Field peas previously were priced for human food markets. Presently, field pea prices are competitive as cattle feed because corn and soybean prices have risen substantially.

Other options are limited with high priced feeds.

“If feed prices remain high and slaughter cattle prices don’t increase, the only other option is for the feeder calf price to decrease,” says Tim Petry, Extension livestock economist.

Roughly, for every 10 cents per bushel price increase in corn, the price for feeder cattle decreases $1 per hundredweight.

Freight costs need to be included in alterative feed or coproducts prices. With long distances from coproduct plants to feed yards or cow herds, feed prices can increase $15 to $30 per ton rather quickly due to freight costs.
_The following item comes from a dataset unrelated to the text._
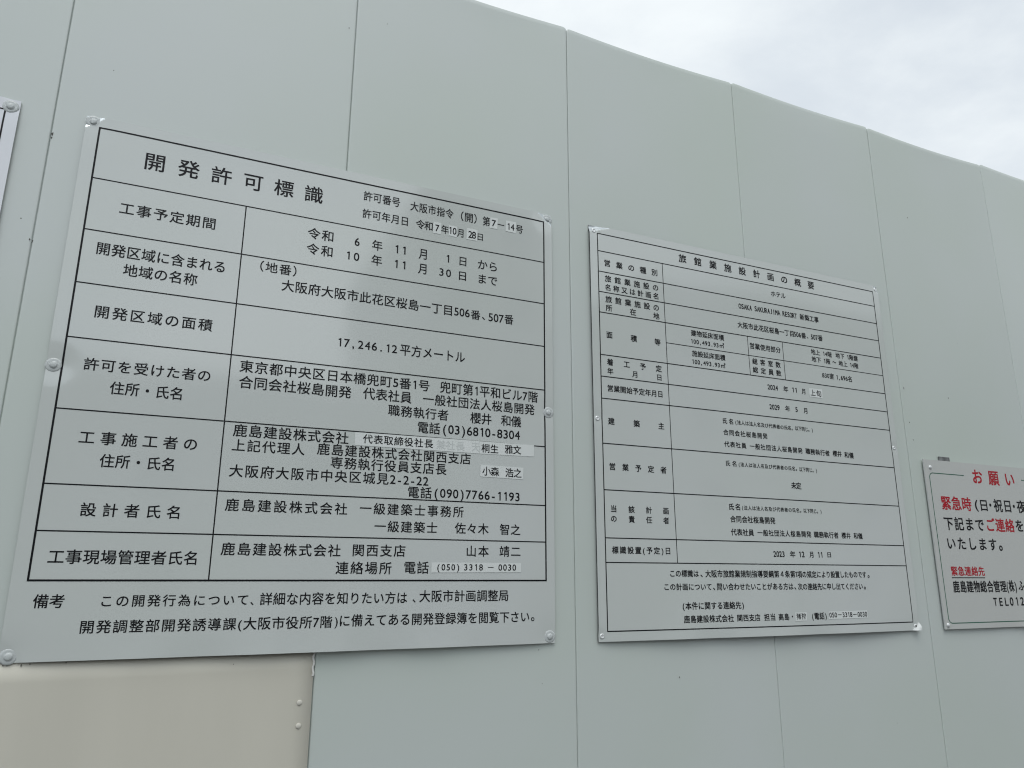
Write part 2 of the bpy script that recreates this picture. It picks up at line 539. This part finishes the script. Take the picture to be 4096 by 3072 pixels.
TEXT_HOTEL = [
    ("旅館業施設計画の概要", 0.2428, 0.6696, 0.8595, 0.0189, 'title'),
    ("営業の種別", 0.0363, 0.1786, 0.8095, 0.0147, 'heading'),
    ("旅館業施設の", 0.0365, 0.1789, 0.772, 0.0141, 'heading'),
    ("名称又は計画名", 0.0366, 0.1782, 0.751, 0.0136, 'heading'),
    ("旅館業施設の", 0.0364, 0.1783, 0.7229, 0.0143, 'heading'),
    ("所在地", 0.0368, 0.1785, 0.7025, 0.0142, 'heading'),
    ("面積等", 0.0365, 0.1782, 0.6398, 0.0139, 'heading'),
    ("着工予定", 0.036, 0.1781, 0.5773, 0.0137, 'heading'),
    ("年月日", 0.0364, 0.1761, 0.557, 0.0132, 'heading'),
    ("営業開始予定年月日", 0.0358, 0.1766, 0.5186, 0.0134, 'heading'),
    ("建築主", 0.0349, 0.1773, 0.446, 0.0135, 'heading'),
    ("営業予定者", 0.0352, 0.1775, 0.3489, 0.0134, 'heading'),
    ("当該計画", 0.0359, 0.1779, 0.2611, 0.013, 'heading'),
    ("の責任者", 0.0352, 0.1779, 0.2407, 0.0127, 'heading'),
    ("標識設置(予定)日", 0.0351, 0.1766, 0.1775, 0.0131, 'heading'),
    ("ホテル", 0.5215, 0.568, 0.8147, 0.0138, 'entry'),
    ("OSAKA", 0.4143, 0.4549, 0.7653, 0.0125, 'entry'),
    ("SAKURAJIMA", 0.4641, 0.5452, 0.766, 0.0126, 'entry'),
    ("RESORT", 0.5534, 0.6, 0.7661, 0.0128, 'entry'),
    ("新築工事", 0.6104, 0.6737, 0.766, 0.0143, 'entry'),
    ("大阪市此花区桜島一丁目", 0.4068, 0.5838, 0.7162, 0.0143, 'entry'),
    ("506", 0.5852, 0.608, 0.7165, 0.0123, 'entry'),
    ("番", 0.6098, 0.6244, 0.7164, 0.0141, 'entry'),
    ("、", 0.6274, 0.6319, 0.7128, 0.0128, 'entry'),
    ("507", 0.6417, 0.6645, 0.717, 0.0125, 'entry'),
    ("番", 0.6659, 0.6808, 0.7172, 0.0142, 'entry'),
    ("建物延床面積", 0.2658, 0.3615, 0.6755, 0.0133, 'entry'),
    ("100,493.93㎡", 0.2651, 0.3604, 0.6551, 0.0124, 'entry'),
    ("施設延床面積", 0.2654, 0.3614, 0.6257, 0.0131, 'entry'),
    ("100,493.93㎡", 0.2649, 0.36, 0.6059, 0.0123, 'entry'),
    ("営業使用部分", 0.4399, 0.5358, 0.667, 0.0138, 'entry'),
    ("総客室数", 0.4436, 0.5315, 0.6284, 0.0136, 'entry'),
    ("総定員数", 0.4432, 0.5313, 0.6072, 0.0136, 'entry'),
    ("地上 14階", 0.6367, 0.7068, 0.6768, 0.0131, 'entry'),
    ("地下 1階建", 0.7204, 0.7987, 0.6777, 0.0134, 'entry'),
    ("地下 1階", 0.6369, 0.6993, 0.6576, 0.0131, 'entry'),
    ("～", 0.7074, 0.7197, 0.6578, 0.0133, 'entry'),
    ("地上 14階", 0.7287, 0.7976, 0.6575, 0.0133, 'entry'),
    ("830室", 0.6673, 0.7065, 0.6189, 0.0134, 'entry'),
    ("1,696名", 0.7161, 0.7686, 0.6188, 0.0136, 'entry'),
    ("2024", 0.4845, 0.5164, 0.569, 0.0118, 'entry'),
    ("年", 0.5341, 0.5485, 0.5688, 0.0129, 'entry'),
    ("11", 0.5631, 0.5762, 0.5698, 0.0116, 'entry'),
    ("月", 0.5928, 0.604, 0.5691, 0.013, 'entry'),
    ("上旬", 0.6208, 0.6562, 0.5686, 0.0145, 'p0'),
    ("2029", 0.485, 0.516, 0.5202, 0.0117, 'entry'),
    ("年", 0.5344, 0.5487, 0.5202, 0.0127, 'entry'),
    ("5", 0.5667, 0.5733, 0.5209, 0.0114, 'entry'),
    ("月", 0.5928, 0.6045, 0.5204, 0.0129, 'entry'),
    ("氏名", 0.3408, 0.3702, 0.4728, 0.012, 'entry'),
    ("(法人は法人名及び代表者の氏名。", 0.3773, 0.5518, 0.4725, 0.0095, 'entry'),
    ("以下同じ。)", 0.56, 0.6158, 0.4736, 0.0099, 'entry'),
    ("合同会社桜島開発", 0.3404, 0.4698, 0.4463, 0.0122, 'entry'),
    ("代表社員", 0.3405, 0.4036, 0.4187, 0.0121, 'entry'),
    ("一般社団法人桜島開発", 0.4142, 0.5757, 0.4192, 0.0124, 'entry'),
    ("職務執行者", 0.5858, 0.6641, 0.4192, 0.0129, 'entry'),
    ("櫻井", 0.6747, 0.7043, 0.4199, 0.0131, 'entry'),
    ("和儀", 0.7139, 0.7448, 0.419, 0.0133, 'entry'),
    ("氏名", 0.341, 0.3704, 0.3748, 0.0116, 'entry'),
    ("(法人は法人名及び代表者の氏名。", 0.3775, 0.5523, 0.3743, 0.0092, 'entry'),
    ("以下同じ。)", 0.5603, 0.6158, 0.3739, 0.0096, 'entry'),
    ("未定", 0.5298, 0.5606, 0.3337, 0.0144, 'entry'),
    ("氏名", 0.3413, 0.3716, 0.2769, 0.0133, 'entry'),
    ("(法人は法人名及び代表者の氏名。", 0.3774, 0.5526, 0.276, 0.0091, 'entry'),
    ("以下同じ。)", 0.5604, 0.6165, 0.2762, 0.0095, 'entry'),
    ("合同会社桜島開発", 0.3422, 0.4709, 0.2497, 0.0135, 'entry'),
    ("代表社員", 0.3413, 0.4053, 0.2211, 0.0133, 'entry'),
    ("一般社団法人桜島開発", 0.4161, 0.5765, 0.2215, 0.0126, 'entry'),
    ("職務執行者", 0.5853, 0.6636, 0.2214, 0.0131, 'entry'),
    ("櫻井", 0.6738, 0.7034, 0.2216, 0.0128, 'entry'),
    ("和儀", 0.7142, 0.7434, 0.2215, 0.0129, 'entry'),
    ("2023", 0.4571, 0.4891, 0.1755, 0.012, 'entry'),
    ("年", 0.5059, 0.5212, 0.1754, 0.0127, 'entry'),
    ("12", 0.5339, 0.5493, 0.1757, 0.012, 'entry'),
    ("月", 0.5649, 0.5764, 0.1755, 0.0128, 'entry'),
    ("11", 0.5918, 0.6045, 0.1756, 0.0119, 'entry'),
    ("日", 0.6213, 0.632, 0.1757, 0.0114, 'entry'),
    ("この標識は", 0.1746, 0.2464, 0.1314, 0.0129, 'note'),
    ("、", 0.2512, 0.2565, 0.127, 0.0131, 'note'),
    ("大阪市旅館業規制指導要綱第４条第", 0.2643, 0.515, 0.1311, 0.0137, 'note'),
    ("1", 0.5161, 0.5205, 0.131, 0.0115, 'note'),
    ("項の規定により設置したものです", 0.5218, 0.7408, 0.1308, 0.0135, 'note'),
    ("。", 0.7458, 0.7514, 0.1266, 0.0142, 'note'),
    ("この計画について", 0.1583, 0.2779, 0.1042, 0.0127, 'note'),
    ("、", 0.2821, 0.287, 0.1, 0.0131, 'note'),
    ("問い合わせたいことがある方は", 0.293, 0.5059, 0.1042, 0.0132, 'note'),
    ("、", 0.5091, 0.5142, 0.1002, 0.0134, 'note'),
    ("次の連絡先に申し出てください", 0.5204, 0.7244, 0.1038, 0.0134, 'note'),
    ("。", 0.7287, 0.7343, 0.1001, 0.014, 'note'),
    ("(本件に関する連絡先)", 0.2011, 0.3604, 0.0654, 0.0136, 'note'),
    ("鹿島建設株式会社", 0.2021, 0.3309, 0.0388, 0.0135, 'note'),
    ("関西支店", 0.3407, 0.4031, 0.0391, 0.0131, 'note'),
    ("担当", 0.4142, 0.4448, 0.0392, 0.0133, 'note'),
    ("高島", 0.4551, 0.4852, 0.039, 0.0129, 'note'),
    ("・", 0.4928, 0.4968, 0.0393, 0.0135, 'note'),
    ("猪狩", 0.5068, 0.5347, 0.0395, 0.0116, 'p1'),
    ("(電話)", 0.5542, 0.5979, 0.039, 0.0137, 'note'),
    ("050－3318－0030", 0.6068, 0.7277, 0.0408, 0.0129, 'p2'),
]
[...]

High-moisture feeds with water content greater than 50% cannot be hauled very far without freight costs making the feeds not competitively priced.

Grain screenings also have increased in price due to more demand and higher grain prices. Hoppe warns that feeders should be careful about purchasing grain screenings, however, because they could contain noxious weeds.

He advises producers to grind the feeds finely or not purchase grain screenings to avoid weed infestations. Only a few unwanted weed seeds can lead to a big problem in a few years.

Alternative high-fiber feeds such as soy hulls and wheat midds have increased in price as well.

This was a good year to contract feed supplies during the summer, when prices were lower, Petry says.

“We get complacent about purchasing feeds until we need them,” he adds. “This year’s unanticipated rise in feed prices reminds us that grain prices can change quickly as worldwide supply and demand conditions change.”